▶ _Exercise brief_
Repeat the listing below word for word, stopping after the line that contains "rnd = random.uniform".

▶ _Dataset section_
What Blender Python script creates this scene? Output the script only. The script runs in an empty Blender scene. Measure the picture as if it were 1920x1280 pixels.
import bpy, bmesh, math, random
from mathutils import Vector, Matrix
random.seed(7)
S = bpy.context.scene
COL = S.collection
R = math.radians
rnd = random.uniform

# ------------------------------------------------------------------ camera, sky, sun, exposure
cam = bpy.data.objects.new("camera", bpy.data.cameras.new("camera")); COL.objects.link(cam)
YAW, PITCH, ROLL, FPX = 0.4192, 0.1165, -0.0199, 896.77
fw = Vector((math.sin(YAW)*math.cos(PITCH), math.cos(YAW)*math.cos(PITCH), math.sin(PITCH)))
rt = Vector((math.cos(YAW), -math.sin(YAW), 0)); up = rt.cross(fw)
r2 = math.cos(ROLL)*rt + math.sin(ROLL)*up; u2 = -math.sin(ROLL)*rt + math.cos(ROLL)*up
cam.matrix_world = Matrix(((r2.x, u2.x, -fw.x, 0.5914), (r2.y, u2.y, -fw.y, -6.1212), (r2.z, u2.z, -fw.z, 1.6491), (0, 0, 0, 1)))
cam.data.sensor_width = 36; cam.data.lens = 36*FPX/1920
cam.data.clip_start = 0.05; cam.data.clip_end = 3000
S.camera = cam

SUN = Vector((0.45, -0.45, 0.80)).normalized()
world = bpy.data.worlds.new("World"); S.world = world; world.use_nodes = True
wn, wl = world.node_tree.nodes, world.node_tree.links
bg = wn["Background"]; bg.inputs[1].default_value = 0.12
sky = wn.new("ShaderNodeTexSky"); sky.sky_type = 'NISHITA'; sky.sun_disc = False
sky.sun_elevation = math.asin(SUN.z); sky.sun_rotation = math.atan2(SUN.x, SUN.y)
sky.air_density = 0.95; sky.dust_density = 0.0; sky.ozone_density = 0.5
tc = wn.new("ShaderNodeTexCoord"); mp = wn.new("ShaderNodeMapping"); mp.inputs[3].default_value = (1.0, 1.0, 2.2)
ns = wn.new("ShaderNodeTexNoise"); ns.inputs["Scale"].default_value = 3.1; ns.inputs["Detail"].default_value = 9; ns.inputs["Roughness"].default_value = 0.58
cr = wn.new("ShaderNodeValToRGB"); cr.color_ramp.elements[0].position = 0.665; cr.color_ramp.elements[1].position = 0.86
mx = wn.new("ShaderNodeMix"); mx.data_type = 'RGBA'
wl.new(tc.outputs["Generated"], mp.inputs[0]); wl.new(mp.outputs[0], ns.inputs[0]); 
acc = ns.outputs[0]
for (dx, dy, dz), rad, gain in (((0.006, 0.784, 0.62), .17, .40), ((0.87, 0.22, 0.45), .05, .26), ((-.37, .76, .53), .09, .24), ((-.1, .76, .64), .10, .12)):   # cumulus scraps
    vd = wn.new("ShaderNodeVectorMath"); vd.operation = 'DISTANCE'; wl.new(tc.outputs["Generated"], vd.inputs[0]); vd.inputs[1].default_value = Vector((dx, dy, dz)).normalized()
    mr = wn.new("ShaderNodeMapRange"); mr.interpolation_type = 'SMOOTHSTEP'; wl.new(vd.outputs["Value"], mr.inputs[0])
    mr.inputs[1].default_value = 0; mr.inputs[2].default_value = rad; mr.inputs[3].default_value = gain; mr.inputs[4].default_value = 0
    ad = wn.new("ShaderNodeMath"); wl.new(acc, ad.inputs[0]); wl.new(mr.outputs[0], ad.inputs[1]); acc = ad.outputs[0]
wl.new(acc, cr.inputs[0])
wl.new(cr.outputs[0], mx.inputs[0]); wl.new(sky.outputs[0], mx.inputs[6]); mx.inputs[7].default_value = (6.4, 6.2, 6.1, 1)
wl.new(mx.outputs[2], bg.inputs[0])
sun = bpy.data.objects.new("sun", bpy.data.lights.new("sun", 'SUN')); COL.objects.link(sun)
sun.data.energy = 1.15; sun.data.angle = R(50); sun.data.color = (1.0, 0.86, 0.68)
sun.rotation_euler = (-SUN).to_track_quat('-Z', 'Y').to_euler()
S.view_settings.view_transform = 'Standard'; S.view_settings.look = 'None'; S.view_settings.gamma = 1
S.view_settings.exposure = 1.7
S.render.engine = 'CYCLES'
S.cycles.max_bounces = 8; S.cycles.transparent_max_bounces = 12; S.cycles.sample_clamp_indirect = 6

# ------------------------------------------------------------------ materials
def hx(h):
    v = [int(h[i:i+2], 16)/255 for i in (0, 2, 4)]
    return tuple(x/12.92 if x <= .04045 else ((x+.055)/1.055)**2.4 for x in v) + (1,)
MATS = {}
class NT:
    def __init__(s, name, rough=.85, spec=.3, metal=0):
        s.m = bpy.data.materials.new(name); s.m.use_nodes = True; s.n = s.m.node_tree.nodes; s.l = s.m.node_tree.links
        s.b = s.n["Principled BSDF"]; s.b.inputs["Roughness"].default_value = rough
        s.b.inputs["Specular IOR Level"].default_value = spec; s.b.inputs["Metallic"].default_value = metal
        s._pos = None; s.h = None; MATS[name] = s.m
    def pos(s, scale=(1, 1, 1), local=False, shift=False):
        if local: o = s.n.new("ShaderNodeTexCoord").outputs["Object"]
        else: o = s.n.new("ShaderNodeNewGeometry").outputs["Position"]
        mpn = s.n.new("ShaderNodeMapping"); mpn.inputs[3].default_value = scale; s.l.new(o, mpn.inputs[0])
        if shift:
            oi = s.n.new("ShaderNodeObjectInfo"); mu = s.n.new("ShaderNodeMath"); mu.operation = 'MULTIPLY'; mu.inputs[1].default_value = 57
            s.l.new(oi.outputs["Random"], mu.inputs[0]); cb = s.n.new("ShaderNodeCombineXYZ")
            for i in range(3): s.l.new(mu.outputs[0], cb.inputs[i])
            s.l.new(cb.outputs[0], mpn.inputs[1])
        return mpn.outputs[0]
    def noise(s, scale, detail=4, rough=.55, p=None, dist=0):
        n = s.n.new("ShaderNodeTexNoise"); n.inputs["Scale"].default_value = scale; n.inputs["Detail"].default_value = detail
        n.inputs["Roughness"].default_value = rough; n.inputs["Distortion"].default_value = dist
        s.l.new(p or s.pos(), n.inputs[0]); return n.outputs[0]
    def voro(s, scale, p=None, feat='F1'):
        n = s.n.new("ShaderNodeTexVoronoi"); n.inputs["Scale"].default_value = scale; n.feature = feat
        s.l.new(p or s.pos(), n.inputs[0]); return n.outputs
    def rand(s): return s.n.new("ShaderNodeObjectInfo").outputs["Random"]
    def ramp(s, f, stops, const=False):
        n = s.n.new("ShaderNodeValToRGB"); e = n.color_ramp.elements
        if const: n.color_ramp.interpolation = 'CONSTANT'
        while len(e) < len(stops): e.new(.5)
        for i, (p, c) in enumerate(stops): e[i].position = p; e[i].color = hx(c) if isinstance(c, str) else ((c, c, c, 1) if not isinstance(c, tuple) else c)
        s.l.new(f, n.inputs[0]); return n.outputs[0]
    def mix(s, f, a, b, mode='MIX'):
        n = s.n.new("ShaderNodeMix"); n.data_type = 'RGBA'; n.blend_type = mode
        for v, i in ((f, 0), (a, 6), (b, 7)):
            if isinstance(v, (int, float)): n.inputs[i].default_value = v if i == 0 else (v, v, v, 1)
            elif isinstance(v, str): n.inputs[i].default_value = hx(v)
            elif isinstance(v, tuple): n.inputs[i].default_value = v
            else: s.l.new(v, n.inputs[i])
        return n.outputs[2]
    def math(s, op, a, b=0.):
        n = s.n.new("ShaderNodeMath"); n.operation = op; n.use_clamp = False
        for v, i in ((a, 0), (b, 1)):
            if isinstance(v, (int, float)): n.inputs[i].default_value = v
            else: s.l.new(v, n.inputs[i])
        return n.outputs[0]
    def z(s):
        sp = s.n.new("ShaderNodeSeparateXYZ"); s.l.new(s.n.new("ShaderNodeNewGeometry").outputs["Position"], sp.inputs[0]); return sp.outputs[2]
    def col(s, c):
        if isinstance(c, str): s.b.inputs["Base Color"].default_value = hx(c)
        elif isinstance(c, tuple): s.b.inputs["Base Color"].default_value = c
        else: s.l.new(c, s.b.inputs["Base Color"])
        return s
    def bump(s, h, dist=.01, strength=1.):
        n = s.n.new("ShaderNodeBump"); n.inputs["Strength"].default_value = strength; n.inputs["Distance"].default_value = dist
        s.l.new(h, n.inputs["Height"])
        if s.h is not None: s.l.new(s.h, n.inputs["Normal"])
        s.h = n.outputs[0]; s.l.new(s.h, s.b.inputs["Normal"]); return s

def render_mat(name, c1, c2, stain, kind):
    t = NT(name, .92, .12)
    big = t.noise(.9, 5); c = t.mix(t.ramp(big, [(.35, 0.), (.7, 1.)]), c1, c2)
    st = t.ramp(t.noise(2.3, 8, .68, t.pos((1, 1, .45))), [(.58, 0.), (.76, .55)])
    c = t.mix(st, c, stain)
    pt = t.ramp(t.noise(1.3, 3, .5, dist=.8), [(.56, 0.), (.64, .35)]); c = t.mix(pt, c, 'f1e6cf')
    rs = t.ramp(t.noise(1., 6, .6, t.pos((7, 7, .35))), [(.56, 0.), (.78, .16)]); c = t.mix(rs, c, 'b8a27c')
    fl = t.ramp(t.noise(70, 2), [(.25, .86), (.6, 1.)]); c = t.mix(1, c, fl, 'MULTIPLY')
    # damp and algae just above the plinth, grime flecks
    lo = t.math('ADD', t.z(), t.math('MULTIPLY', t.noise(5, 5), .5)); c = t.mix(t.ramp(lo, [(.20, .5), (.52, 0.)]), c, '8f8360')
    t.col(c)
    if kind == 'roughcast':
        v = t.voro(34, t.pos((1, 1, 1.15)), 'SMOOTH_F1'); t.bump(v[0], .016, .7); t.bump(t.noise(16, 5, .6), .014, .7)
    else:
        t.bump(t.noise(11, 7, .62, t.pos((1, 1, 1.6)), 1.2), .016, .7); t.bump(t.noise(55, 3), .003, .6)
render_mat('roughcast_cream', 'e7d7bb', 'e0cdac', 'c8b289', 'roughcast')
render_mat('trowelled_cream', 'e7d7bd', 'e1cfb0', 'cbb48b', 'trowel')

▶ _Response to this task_
What Blender Python script creates this scene? Output the script only. The script runs in an empty Blender scene. Measure the picture as if it were 1920x1280 pixels.
import bpy, bmesh, math, random
from mathutils import Vector, Matrix
random.seed(7)
S = bpy.context.scene
COL = S.collection
R = math.radians
rnd = random.uniform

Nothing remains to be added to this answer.